### INSTRUCTIONS TO FOLLOW
Extract exactly the run of lines starting at the line that holds "Write a Blender" and ending at the line that holds "return -0.5 * t * t * (3 - 2 * t)", both included.
.....
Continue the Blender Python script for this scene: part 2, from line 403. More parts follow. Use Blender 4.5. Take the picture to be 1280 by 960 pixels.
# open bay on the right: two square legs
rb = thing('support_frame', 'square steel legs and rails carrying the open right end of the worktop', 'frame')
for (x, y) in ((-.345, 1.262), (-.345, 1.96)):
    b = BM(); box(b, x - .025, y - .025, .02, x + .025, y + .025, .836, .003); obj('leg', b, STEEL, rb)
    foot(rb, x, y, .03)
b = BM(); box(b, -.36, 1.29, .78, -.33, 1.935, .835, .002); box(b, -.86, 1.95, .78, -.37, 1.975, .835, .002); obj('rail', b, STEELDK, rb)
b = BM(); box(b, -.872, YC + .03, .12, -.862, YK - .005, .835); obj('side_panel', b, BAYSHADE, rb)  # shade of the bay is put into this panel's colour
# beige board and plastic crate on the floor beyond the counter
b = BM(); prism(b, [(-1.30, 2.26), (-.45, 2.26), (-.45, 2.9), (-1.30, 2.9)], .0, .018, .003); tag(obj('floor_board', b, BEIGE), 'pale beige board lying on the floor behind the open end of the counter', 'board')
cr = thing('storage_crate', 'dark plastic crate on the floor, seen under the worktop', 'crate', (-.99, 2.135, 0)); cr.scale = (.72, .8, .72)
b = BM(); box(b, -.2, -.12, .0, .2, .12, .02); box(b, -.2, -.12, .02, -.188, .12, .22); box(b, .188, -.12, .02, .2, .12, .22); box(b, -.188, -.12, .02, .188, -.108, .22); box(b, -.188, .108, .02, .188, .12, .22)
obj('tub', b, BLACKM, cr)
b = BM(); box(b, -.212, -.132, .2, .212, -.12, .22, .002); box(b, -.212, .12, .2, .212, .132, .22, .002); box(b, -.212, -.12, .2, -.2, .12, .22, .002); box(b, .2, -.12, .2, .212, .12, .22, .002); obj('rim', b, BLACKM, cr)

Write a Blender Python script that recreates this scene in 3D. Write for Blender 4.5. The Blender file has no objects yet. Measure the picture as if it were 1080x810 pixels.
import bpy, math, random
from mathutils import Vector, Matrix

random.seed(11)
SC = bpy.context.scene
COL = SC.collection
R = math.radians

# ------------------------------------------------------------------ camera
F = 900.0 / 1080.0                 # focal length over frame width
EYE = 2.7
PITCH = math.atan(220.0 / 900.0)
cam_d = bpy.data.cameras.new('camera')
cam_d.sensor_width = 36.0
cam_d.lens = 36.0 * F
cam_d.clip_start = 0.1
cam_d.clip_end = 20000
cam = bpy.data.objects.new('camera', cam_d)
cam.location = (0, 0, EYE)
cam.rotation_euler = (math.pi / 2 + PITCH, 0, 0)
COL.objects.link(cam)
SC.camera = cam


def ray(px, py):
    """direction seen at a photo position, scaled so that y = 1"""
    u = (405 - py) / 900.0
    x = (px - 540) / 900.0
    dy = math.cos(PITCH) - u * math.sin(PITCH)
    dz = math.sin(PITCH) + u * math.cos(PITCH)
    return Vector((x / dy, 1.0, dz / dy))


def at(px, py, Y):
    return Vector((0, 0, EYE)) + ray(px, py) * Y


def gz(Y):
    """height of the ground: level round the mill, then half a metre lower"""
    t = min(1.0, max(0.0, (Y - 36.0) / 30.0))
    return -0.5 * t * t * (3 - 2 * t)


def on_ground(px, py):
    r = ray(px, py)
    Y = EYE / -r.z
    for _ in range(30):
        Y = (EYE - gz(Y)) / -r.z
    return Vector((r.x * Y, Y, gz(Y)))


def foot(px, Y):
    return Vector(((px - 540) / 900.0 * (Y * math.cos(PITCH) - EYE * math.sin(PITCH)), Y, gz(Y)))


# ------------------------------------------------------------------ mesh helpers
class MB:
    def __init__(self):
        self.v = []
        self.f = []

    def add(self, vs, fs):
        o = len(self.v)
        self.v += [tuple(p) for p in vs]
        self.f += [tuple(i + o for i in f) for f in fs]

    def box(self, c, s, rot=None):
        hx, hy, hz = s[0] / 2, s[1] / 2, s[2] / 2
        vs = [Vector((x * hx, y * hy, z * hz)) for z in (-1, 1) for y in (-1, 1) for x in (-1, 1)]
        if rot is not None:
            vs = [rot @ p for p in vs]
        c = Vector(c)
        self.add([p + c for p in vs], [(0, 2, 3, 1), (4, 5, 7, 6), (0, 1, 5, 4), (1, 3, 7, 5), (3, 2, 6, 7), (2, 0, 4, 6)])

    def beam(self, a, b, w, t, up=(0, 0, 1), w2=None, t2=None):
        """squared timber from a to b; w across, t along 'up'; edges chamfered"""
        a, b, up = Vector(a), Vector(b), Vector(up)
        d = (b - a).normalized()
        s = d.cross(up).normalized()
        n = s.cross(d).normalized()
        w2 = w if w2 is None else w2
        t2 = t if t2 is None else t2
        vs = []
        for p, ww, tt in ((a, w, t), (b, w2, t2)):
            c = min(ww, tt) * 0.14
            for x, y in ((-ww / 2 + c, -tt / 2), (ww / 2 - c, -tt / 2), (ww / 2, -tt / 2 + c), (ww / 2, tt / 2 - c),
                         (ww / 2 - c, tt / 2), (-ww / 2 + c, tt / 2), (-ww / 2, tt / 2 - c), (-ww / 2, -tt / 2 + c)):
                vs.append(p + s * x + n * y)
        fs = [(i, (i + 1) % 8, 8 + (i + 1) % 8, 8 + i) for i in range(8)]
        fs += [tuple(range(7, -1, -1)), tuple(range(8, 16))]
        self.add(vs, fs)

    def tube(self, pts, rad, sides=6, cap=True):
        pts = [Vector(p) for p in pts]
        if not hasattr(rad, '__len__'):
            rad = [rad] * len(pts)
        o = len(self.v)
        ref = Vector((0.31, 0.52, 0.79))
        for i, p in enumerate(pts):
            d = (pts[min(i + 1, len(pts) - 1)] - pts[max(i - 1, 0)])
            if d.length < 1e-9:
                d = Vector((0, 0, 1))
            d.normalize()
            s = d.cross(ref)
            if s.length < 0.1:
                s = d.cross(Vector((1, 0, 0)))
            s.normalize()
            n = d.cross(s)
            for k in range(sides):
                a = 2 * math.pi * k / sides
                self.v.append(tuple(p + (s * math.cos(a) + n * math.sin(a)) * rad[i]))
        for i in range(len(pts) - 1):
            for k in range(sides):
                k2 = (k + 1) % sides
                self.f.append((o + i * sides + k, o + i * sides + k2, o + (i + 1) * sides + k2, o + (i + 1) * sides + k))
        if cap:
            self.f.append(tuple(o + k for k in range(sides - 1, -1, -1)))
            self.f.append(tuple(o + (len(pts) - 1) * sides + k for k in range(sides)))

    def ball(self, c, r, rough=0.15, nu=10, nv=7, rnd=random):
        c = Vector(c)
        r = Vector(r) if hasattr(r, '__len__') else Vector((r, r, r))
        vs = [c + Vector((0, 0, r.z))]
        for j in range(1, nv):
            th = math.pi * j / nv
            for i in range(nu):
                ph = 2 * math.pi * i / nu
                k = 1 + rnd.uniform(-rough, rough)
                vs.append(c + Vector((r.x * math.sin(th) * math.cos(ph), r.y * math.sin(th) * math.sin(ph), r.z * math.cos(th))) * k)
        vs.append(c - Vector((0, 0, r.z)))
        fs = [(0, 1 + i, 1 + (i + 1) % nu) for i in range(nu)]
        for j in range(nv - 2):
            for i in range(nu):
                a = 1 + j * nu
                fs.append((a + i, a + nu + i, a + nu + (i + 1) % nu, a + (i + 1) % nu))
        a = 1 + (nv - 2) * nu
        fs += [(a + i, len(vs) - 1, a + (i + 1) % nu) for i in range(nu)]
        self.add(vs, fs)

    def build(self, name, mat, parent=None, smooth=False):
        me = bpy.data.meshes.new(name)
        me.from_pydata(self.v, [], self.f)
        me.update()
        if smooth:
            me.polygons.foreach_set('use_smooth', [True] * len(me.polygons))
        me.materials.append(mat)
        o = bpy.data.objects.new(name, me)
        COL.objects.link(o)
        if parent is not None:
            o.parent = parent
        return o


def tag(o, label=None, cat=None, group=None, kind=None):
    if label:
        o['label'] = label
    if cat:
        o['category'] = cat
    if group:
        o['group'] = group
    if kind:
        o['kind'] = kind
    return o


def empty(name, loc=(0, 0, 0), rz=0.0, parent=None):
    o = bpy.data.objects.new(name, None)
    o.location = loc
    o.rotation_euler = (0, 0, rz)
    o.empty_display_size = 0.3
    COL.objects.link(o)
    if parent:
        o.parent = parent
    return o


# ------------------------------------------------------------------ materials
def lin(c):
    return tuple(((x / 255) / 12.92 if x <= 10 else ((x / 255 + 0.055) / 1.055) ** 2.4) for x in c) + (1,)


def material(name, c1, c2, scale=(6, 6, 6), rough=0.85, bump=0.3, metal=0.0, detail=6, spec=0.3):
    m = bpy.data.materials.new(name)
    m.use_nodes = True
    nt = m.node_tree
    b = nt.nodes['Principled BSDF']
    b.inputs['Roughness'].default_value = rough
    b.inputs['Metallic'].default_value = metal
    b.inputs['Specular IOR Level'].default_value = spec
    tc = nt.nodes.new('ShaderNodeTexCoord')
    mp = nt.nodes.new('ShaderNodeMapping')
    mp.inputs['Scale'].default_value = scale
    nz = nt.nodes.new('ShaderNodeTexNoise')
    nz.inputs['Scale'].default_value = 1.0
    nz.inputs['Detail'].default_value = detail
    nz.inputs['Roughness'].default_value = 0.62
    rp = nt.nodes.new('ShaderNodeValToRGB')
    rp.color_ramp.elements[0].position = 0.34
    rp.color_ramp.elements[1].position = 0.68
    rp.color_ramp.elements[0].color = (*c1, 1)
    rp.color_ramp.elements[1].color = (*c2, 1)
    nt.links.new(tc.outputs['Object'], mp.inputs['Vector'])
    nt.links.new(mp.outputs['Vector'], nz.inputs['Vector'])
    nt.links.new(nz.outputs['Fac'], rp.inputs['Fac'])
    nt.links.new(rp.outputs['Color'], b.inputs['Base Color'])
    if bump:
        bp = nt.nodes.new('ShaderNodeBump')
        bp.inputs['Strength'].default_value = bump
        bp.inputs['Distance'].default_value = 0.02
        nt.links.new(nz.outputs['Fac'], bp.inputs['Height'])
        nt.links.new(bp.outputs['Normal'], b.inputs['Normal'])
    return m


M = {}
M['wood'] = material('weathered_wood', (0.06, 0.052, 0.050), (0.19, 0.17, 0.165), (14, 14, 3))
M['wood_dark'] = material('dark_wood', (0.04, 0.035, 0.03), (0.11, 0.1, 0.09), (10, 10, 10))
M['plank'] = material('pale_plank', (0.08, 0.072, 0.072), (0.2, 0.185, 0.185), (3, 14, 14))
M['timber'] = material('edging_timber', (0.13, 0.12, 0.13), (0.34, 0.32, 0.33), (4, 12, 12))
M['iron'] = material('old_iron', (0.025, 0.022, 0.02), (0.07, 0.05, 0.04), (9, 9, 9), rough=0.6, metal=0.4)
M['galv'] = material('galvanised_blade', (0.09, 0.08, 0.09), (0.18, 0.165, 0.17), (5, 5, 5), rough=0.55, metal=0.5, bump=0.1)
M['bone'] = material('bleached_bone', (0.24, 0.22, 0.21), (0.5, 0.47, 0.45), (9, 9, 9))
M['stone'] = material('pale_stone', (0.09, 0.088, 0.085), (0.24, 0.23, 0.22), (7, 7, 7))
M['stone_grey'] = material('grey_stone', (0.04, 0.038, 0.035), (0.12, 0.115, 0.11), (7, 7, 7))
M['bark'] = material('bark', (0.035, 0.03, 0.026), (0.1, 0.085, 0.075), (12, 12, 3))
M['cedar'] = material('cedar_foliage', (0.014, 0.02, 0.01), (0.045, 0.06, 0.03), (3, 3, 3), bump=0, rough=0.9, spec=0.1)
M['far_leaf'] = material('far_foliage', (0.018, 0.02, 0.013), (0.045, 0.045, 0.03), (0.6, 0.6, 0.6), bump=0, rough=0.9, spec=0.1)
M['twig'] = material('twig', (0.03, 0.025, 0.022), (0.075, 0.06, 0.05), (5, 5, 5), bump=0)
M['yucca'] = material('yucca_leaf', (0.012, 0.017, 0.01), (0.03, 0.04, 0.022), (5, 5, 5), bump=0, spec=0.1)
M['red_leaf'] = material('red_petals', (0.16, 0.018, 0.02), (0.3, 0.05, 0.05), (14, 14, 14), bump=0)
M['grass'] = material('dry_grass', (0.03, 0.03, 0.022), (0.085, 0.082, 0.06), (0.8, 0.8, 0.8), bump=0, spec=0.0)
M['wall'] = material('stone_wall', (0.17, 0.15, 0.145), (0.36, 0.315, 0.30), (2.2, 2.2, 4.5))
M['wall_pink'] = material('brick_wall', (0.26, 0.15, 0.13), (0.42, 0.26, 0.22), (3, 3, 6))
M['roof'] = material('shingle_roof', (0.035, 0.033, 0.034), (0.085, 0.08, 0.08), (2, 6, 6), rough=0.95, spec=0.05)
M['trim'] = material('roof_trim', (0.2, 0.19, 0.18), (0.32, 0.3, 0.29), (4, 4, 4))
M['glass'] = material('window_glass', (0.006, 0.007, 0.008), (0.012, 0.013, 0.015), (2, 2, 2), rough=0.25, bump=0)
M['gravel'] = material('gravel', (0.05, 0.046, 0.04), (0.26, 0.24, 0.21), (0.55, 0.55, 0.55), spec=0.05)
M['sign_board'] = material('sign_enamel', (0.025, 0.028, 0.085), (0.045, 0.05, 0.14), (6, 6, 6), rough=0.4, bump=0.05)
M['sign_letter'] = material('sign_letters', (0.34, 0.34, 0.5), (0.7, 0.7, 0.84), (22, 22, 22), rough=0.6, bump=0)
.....
### WORKED SOLUTION
Write a Blender Python script that recreates this scene in 3D. Write for Blender 4.5. The Blender file has no objects yet. Measure the picture as if it were 1080x810 pixels.
import bpy, math, random
from mathutils import Vector, Matrix

random.seed(11)
SC = bpy.context.scene
COL = SC.collection
R = math.radians

# ------------------------------------------------------------------ camera
F = 900.0 / 1080.0                 # focal length over frame width
EYE = 2.7
PITCH = math.atan(220.0 / 900.0)
cam_d = bpy.data.cameras.new('camera')
cam_d.sensor_width = 36.0
cam_d.lens = 36.0 * F
cam_d.clip_start = 0.1
cam_d.clip_end = 20000
cam = bpy.data.objects.new('camera', cam_d)
cam.location = (0, 0, EYE)
cam.rotation_euler = (math.pi / 2 + PITCH, 0, 0)
COL.objects.link(cam)
SC.camera = cam


def ray(px, py):
    """direction seen at a photo position, scaled so that y = 1"""
    u = (405 - py) / 900.0
    x = (px - 540) / 900.0
    dy = math.cos(PITCH) - u * math.sin(PITCH)
    dz = math.sin(PITCH) + u * math.cos(PITCH)
    return Vector((x / dy, 1.0, dz / dy))


def at(px, py, Y):
    return Vector((0, 0, EYE)) + ray(px, py) * Y


def gz(Y):
    """height of the ground: level round the mill, then half a metre lower"""
    t = min(1.0, max(0.0, (Y - 36.0) / 30.0))
    return -0.5 * t * t * (3 - 2 * t)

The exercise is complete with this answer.